Domingo, 26 de julio de 2009 | Hoy
Por Mario Wainfeld
Las elecciones repusieron el debate sobre el Consejo de la Magistratura (en adelante, “el Consejo”) en un marco distinto, que fuerza concesiones del oficialismo. La discusión es encrespada, en parte porque el péndulo determina ese sino.
El oficialismo contribuyó, en su medida, al actual escenario enconado. Impuso una mayoría ajustada, en una norma reglamentaria de la Constitución, que por esencia ameritaba construcción de consensos más amplios. En el día a día tensó mucho la cuerda con otros integrantes del Consejo. Y cometió un pecado adicional, imperdonable en quien concentra el poder y el control. Fue ineficaz y moroso en la gestión, privando de legitimidad de ejercicio a sus acciones. El enorme cuello de botella en designaciones de los jueces conspira contra el funcionamiento de los tribunales, muy especialmente de los juicios contra represores. La falta de delegación, la concentración extrema de las decisiones son un boomerang y una prolongada deficiencia institucional. En estas cuestiones, las intenciones pasan a ser secundarias respecto de los resultados, las demoras resienten la búsqueda de memoria, verdad y justicia de modo objetivo.
Con algunas razones de su lado (por ejemplo el pedido de la Presidencia del cuerpo para el titular de la Corte Suprema) la corporación judicial arremete en procura de objetivos muy poco deseables. La composición del Consejo es una cuestión compleja, resuelta de modos variados en la experiencia internacional comparada. En la relativamente moderna democracia española, todos sus componentes provienen del poder político.

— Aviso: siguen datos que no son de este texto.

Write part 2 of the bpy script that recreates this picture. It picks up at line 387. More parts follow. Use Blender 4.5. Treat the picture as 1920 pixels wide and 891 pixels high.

Es un tópico opinable, el cronista expone su parecer, construido tras años de litigar como abogado y unos cuantos de periodismo. Sería infausto (como pretenden algunos) dejar a la corporación judicial el poder de controlar y juzgar la conducta de los magistrados. En nuestro sistema político el judicial es el único poder no supeditado ni a elección ni a control ni a remoción por el voto popular. Los jueces lo son de modo vitalicio, mientras dure su buena conducta. Gozan de privilegios amplios, jubilaciones fastuosas, exención del pago de impuestos. Los defienden a capa y espada, con argumentos muy controvertibles. Si esa corporación captura la posibilidad de juzgar a sus integrantes no habrá división dinámica de poderes, sino un feudo del menos democrático de los poderes.
En su menester cotidiano, se perciben llagas del Poder Judicial. Los ricos condenados por delitos graves, llámense Carrascosa o Grassi, siempre encuentran algún resquicio para zafar de la prisión. Sus Señorías (mote aristocrático que es de rigor en el Foro) tienen representantes reacios a la transmisión por TV de los juicios, mientras claman por transparencia y visibilidad en otros poderes del Estado. La Corte Suprema no tiene autoridad para inducirlos a otra conducta, que predica en el desierto.
Muchos magistrados fueron cómplices calificados de la dictadura y otros muchos defienden a sus represores sentándose sobre los expedientes, alegando causales inexistentes de excusación (ser compadre de un acusado, por ejemplo). La demora de los expedientes es usual, no todos los jueces honran su horario de labor y son muy ariscos a que esas minucias sean controladas o auditadas.
La reforma da para más y abarca muchos otros aspectos. La representación política podría mejorarse con mayor porcentaje de opositores. Pero, si el péndulo vira para el lado de la toga, “la gente” (que no conoce a fondo esta temática) se irá notificando de que nada cambió en la Justicia. Seguramente, la corporación funcionará como un club de amigos. En el fragor de reformas (a medias necesarias, a medias ineludibles) puede incubarse un nuevo formato de impunidad corporativa, sí que muy presentable.